Congratulations on your successful retirement! At a stage when most people are focussed on decumulation, you’re asking about establishing an approach for long-term, tax-efficient investing inside your corporation. Let’s walk through these important considerations:

Investment decisions: robo-advisor or DIY—and ETFs or bank stocks?

A robo-advisor is a great choice for automated, tax-efficient and low-cost investing. A robo-advisor will be able to set you up with a portfolio of low-cost, widely diversified ETFs. Regular rebalancing, quarterly reporting and ease of use will make this option attractive if you are looking for a hands-off approach. Most of the leading robo-advisor platforms in Canada will help you set up a corporate account. 

If you’re comfortable being a little bit more hands-on, you might consider implementing a multi-ETF model portfolio. This approach will require you to open an account at a brokerage and do some regular investment maintenance, including allocating cash, reinvesting dividends and rebalancing

Alternatively, you could also consider implementing an asset-allocation ETF solution. These “all-in-one” ETFs are available in different stock/bond allocations to suit your risk preferences, and they are globally diversified. 

You mention tax-efficiency being important to you. Broad index-based ETFs track an underlying market index. The stocks and bonds in these indices do not change often, so there isn’t a lot of buying and selling of stocks—also known as “turnover”—happening inside of your ETFs. A portfolio with low turnover will not stir up a lot of unwanted capital gains in years that you don’t want to take money out of your accounts, and less turnover means less tax payable year-to-year, leaving more of your money working for you. All in all, tax efficiency is a huge benefit of an index fund ETF approach to investing, especially if you’re investing inside of a corporation. 

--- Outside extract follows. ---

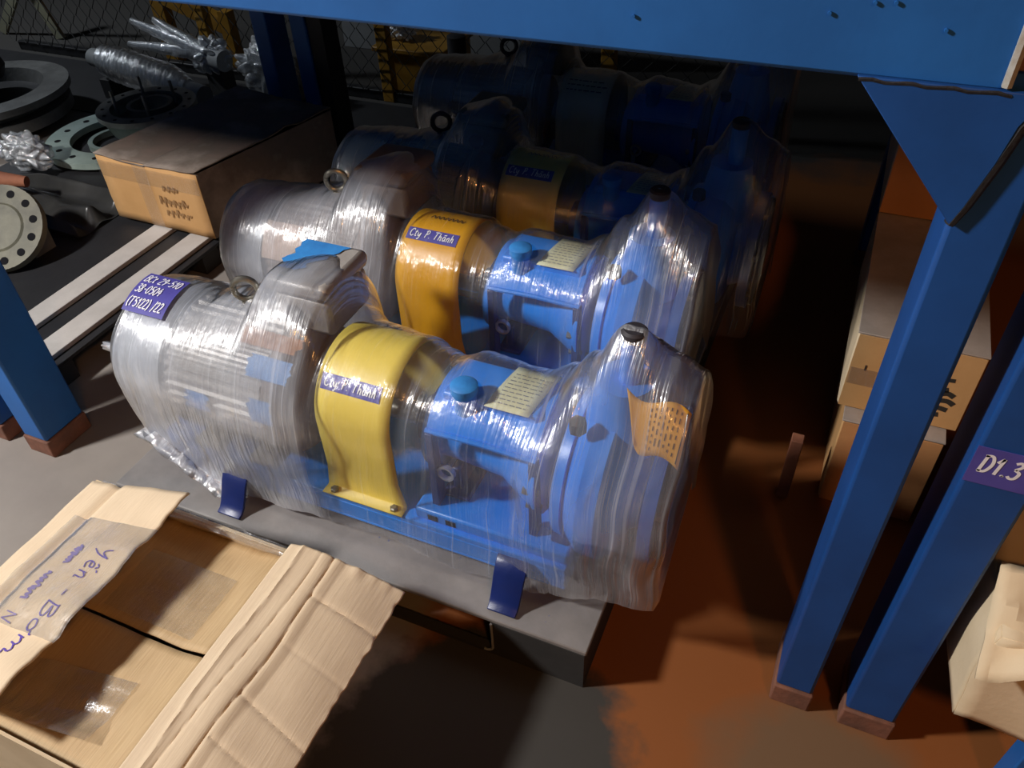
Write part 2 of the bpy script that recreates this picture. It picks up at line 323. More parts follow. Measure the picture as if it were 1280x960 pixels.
# ------------------------------------------------------------------ handwriting
GL = {
 'C': (.55, [[(.5,.8),(.35,1),(.1,.8),(.03,.45),(.12,.1),(.35,0),(.52,.18)]]),
 't': (.38, [[(.2,.85),(.15,.3),(.2,.03),(.36,.1)], [(.02,.6),(.36,.64)]]),
 'y': (.5, [[(.05,.55),(.08,.2),(.22,.1),(.4,.5)], [(.42,.55),(.36,0),(.24,-.3),(.08,-.25)]]),
 'P': (.55, [[(.12,0),(.2,.5),(.25,1)], [(.1,.85),(.35,1.02),(.55,.85),(.45,.55),(.2,.48)]]),
 '.': (.2, [[(.08,.0),(.1,.05),(.12,.0)]]),
 'T': (.6, [[(.02,.95),(.3,1),(.62,.98)], [(.34,1),(.26,.5),(.2,0)]]),
 'h': (.48, [[(.12,1),(.08,.5),(.05,0)], [(.07,.3),(.25,.55),(.36,.4),(.34,.05),(.44,.06)]]),
 'A': (.5, [[(.38,.5),(.15,.55),(.05,.25),(.15,.03),(.33,.15),(.4,.5)], [(.4,.5),(.38,.1),(.48,.04)], [(.08,.78),(.45,.82)]]),
 'a': (.5, [[(.38,.5),(.15,.55),(.05,.25),(.15,.03),(.33,.15),(.4,.5)], [(.4,.5),(.38,.1),(.48,.04)]]),
 'n': (.48, [[(.08,.5),(.06,0)], [(.07,.3),(.25,.55),(.36,.4),(.34,.05),(.44,.06)]]),
 'B': (.55, [[(.12,0),(.15,.5),(.15,1)], [(.1,.95),(.4,1),(.48,.78),(.2,.55)], [(.2,.55),(.52,.45),(.48,.1),(.1,0)]]),
 '2': (.52, [[(.05,.8),(.22,1),(.42,.85),(.3,.45),(.04,.05)], [(.04,.05),(.25,.02),(.5,.06)]]),
 '9': (.5, [[(.42,.8),(.22,1),(.06,.75),(.2,.5),(.4,.7),(.42,.85)], [(.42,.85),(.38,.4),(.2,0)]]),
 '-': (.42, [[(.05,.45),(.36,.47)]]),
 '5': (.5, [[(.45,1),(.14,.98)], [(.14,.98),(.1,.58),(.3,.62),(.45,.35),(.3,.04),(.05,.08)]]),
 '1': (.38, [[(.05,.7),(.26,1)], [(.26,1),(.2,0)]]),
 '0': (.52, [[(.26,1),(.06,.7),(.08,.2),(.26,0),(.46,.3),(.45,.75),(.26,1)]]),
 '3': (.5, [[(.08,.9),(.3,1),(.42,.8),(.2,.55)], [(.2,.55),(.46,.4),(.4,.08),(.2,0),(.04,.12)]]),
 '8': (.5, [[(.4,.85),(.22,1),(.08,.78),(.36,.35),(.3,.02),(.1,.05),(.1,.3),(.35,.65),(.4,.85)]]),
 '4': (.52, [[(.3,1),(.05,.4)], [(.05,.4),(.48,.4)], [(.38,.7),(.32,0)]]),
 '(': (.3, [[(.26,1.1),(.08,.7),(.08,.2),(.24,-.1)]]),
 ')': (.3, [[(.05,1.1),(.22,.7),(.2,.2),(.04,-.1)]]),
 '/': (.42, [[(.4,1.1),(.04,-.1)]]),
 'D': (.62, [[(.14,0),(.18,1)], [(.08,.95),(.42,.98),(.58,.55),(.42,.08),(.08,.02)]]),
 'o': (.45, [[(.22,.55),(.05,.35),(.1,.05),(.3,.05),(.38,.35),(.22,.55)], [(.36,.5),(.46,.62),(.44,.72)]]),
 'm': (.7, [[(.06,.5),(.05,0)], [(.06,.3),(.2,.55),(.3,.4),(.28,.02)], [(.29,.3),(.44,.55),(.54,.4),(.52,.05),(.66,.1)]]),
 'Y': (.6, [[(.02,.95),(.12,.6),(.28,.55),(.45,.98)], [(.45,.98),(.36,.3),(.15,-.15)]]),
 'e': (.45, [[(.06,.28),(.3,.34),(.3,.55),(.12,.5),(.06,.2),(.2,.02),(.42,.12)], [(.08,.72),(.2,.86),(.32,.72)], [(.36,.9),(.46,1.02)]]),
 'N': (.6, [[(.08,0),(.1,.9)], [(.1,.9),(.4,.05)], [(.4,.05),(.48,1)]]),
 ' ': (.35, []),
}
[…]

You also mentioned bank stocks as an alternative. I can understand the appeal of this approach, as buying stocks of Canada’s large financial institutions has proven to be an effective strategy over the past several years. Unfortunately, the past performance of any investment strategy does not tell us much about its performance in the future. And, in the case of bank stocks, your investment will be very concentrated on a single sector, in a single country. This approach to investing carries risks that can be easily diversified away by using broad, globally diversified index-based ETFs. (In fact, Nobel Prize laureate Harry Markowitz famously called diversification “the only free lunch in investing.”)

Understanding the ins and outs of corporate investing

Investing inside of a corporation can be complicated. A corporation is taxed differently than an individual in Canada. As individuals, we are taxed based on a progressive income tax system, meaning higher amounts of income are taxed at higher rates. In your case, if you are earning (or realizing) a lower income in retirement, your last dollar of income is likely taxed at a lower rate than it was while you were working. When you combine lower tax rates with other benefits that the tax system provides to seniors—such as pension income splitting and age credits—it is possible that you will not be taxed at the high end of the marginal tax table in retirement. 

Passive investment income generated inside a corporation, on the other hand, is taxed at a single flat rate of around 50% in Ontario, or close to the highest marginal tax rate. Passive income tax rates are so high because the Canada Revenue Agency (CRA) doesn’t want us to have an unfair tax advantage by investing our portfolios inside corporations.